Israeli-Palestinian peace talks are stalled over the future of Jerusalem. The Palestinians want sovereignty in the eastern sector, home to major Muslim, Christian and Jewish shrines, but Israel refuses to relinquish all control.


In recent days, Egypt has intensified mediation efforts, searching for a compromise that would be acceptable to the Arab world as well as Israel.


However, a senior Palestinian official, speaking on condition of anonymity, said such a formula has so far eluded Egyptian leaders.


The chief Israeli negotiator, acting Foreign Minister Shlomo Ben-Ami, was to meet Thursday in Alexandria with Egyptian President Hosni Mubarak and Egyptian Foreign Minister Amr Moussa. On Saturday, Palestinian leader Yasser Arafat was to hold talks with Egyptian leaders.


Ben-Ami said Wednesday that Jordan's King Abdullah, who visited Israel and the Palestinian areas on Tuesday, did not raise new ideas concerning Jerusalem.


"It is the government of Egypt that is playing the main role in locating formulae with regard to Jerusalem," Ben-Ami told Israel army radio. "I assume they (the Egyptians) will want to discuss their formulae with me."


Ben-Ami played down concerns that at Monday's meeting of the Organization of the Islamic Conference in Morocco, hard-line resolutions will be passed.
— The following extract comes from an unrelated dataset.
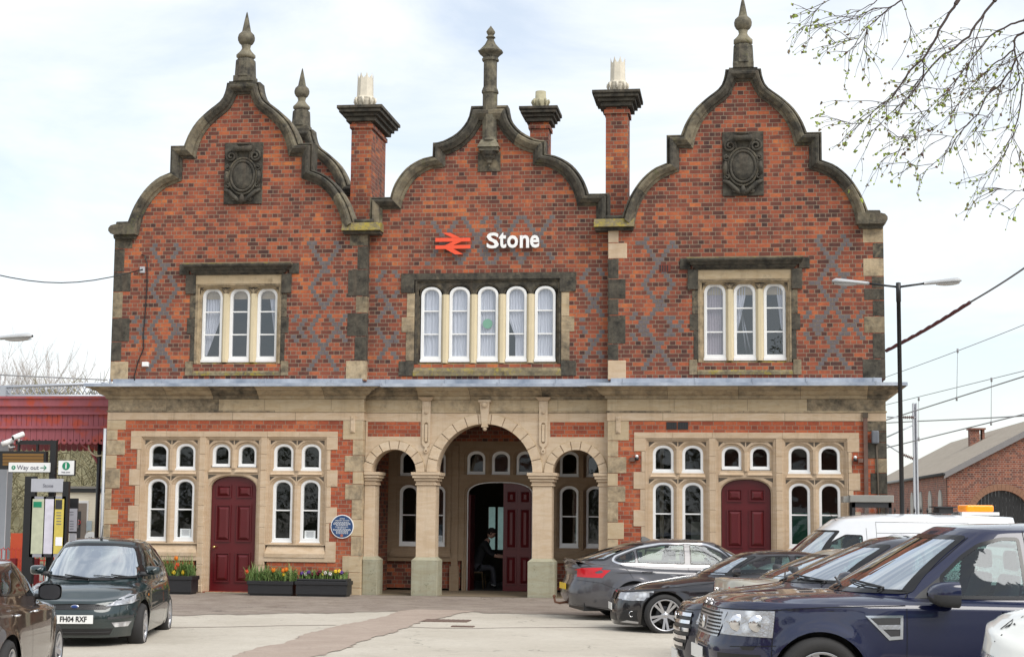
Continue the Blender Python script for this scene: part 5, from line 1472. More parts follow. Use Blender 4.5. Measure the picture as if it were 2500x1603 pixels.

"I think that the Egyptians, who are today trying to work out formulae, will have an interest that the conference not adopt resolutions which will end the negotiations for ever," Ben-Ami said. "Therefore, I think we should take a cautiously optimistic view of what is going on in the Arab world."


Israeli and Palestinian negotiators have been meeting sporadically, most recently Wednesday evening, to review the ideas raised at July's Mideast summit at Camp David, but that no new proposals have been made.


Both Arafat and Israeli Prime Minister Ehud Barak accuse each other of intransigence regarding Jerusalem, and say they will not budge.


"We will not accept any compromise on (east) Jerusalem and Jerusalem should be under Palestinian sovereignty," Tayeb Abdel Rahim, a top Arafat adviser, said Wednesday.


In the Gaza Strip camp of Rafah, meanwhile, about 200 teen-age supporters of Arafat's Fatah movement, some brandishing pistols and small axes, marched through the streets to mark the 31st anniversary of the attempted torching of Jerusalem's Al Aqsa mosque by a deranged Australian tourist.


"This is a clear message to Israel and especially to Prime Minister Barak that we are ready to throw away the olive branch and to carry our machine guns and liberate Jerusalem," said Abdel Raouf Barbaq, a Fatah organizer in Rafah.


"We supported peace in the beginning, but patience is limited," he said.